# Your goal:
Write out, word for word, every line from the first one through the line that holds "RNG = np.random.default_rng(7)", and nothing else; skip the pictures.

:: Information shown ::

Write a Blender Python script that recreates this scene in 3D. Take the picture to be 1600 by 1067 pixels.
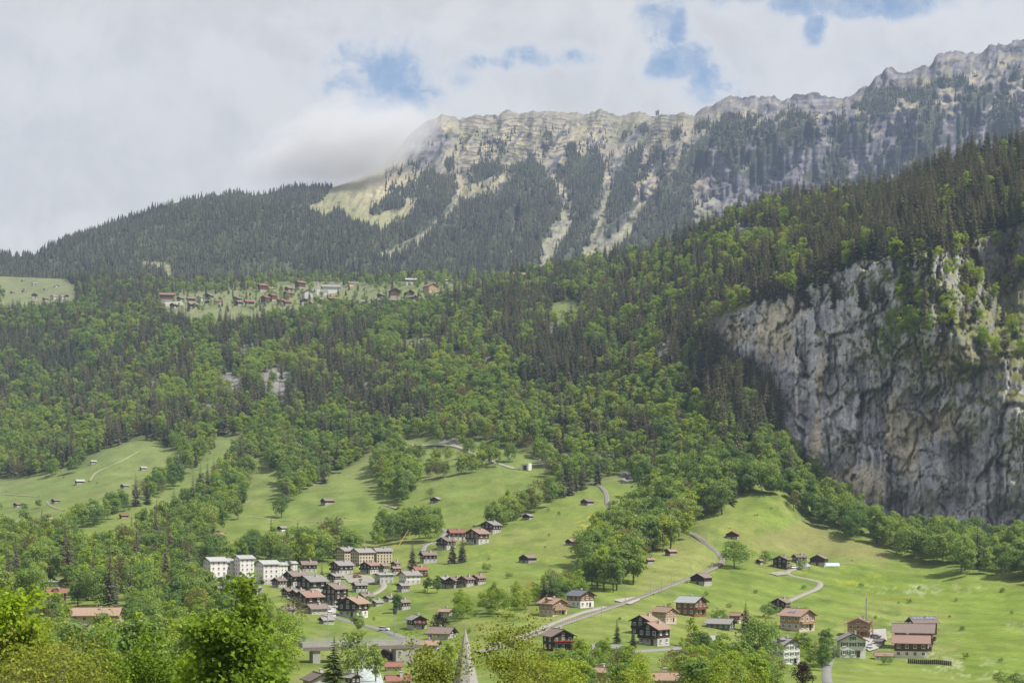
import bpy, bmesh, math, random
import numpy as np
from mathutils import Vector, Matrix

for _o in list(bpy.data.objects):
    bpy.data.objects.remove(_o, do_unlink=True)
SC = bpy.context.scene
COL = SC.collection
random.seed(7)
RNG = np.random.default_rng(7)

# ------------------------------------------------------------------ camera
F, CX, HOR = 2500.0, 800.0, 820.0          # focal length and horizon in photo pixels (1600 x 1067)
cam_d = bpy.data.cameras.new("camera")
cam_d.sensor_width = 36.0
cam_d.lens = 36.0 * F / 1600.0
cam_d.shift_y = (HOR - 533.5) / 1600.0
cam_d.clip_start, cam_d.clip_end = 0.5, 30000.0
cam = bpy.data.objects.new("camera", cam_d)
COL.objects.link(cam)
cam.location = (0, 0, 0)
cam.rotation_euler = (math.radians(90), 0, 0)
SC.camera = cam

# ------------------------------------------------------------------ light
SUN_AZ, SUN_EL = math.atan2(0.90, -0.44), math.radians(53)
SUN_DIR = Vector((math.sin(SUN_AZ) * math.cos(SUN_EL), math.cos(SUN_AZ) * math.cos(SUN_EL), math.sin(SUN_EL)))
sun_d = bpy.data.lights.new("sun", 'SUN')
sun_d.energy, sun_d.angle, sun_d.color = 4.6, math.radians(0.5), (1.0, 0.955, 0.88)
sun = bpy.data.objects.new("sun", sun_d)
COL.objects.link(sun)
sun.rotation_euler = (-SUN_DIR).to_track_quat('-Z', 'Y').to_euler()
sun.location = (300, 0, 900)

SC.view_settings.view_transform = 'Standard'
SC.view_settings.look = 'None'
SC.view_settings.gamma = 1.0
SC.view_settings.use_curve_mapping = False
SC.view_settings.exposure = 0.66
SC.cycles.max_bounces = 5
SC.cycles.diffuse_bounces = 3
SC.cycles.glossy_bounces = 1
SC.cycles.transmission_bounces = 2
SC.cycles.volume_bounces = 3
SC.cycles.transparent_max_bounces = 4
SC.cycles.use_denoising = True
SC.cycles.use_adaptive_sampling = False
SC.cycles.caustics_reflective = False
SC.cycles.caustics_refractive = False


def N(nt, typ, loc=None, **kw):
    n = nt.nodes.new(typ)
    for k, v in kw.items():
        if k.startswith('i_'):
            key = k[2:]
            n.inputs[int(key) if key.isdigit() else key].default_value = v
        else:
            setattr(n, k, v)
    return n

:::

# Correct output:
Write a Blender Python script that recreates this scene in 3D. Take the picture to be 1600 by 1067 pixels.
import bpy, bmesh, math, random
import numpy as np
from mathutils import Vector, Matrix

for _o in list(bpy.data.objects):
    bpy.data.objects.remove(_o, do_unlink=True)
SC = bpy.context.scene
COL = SC.collection
random.seed(7)
RNG = np.random.default_rng(7)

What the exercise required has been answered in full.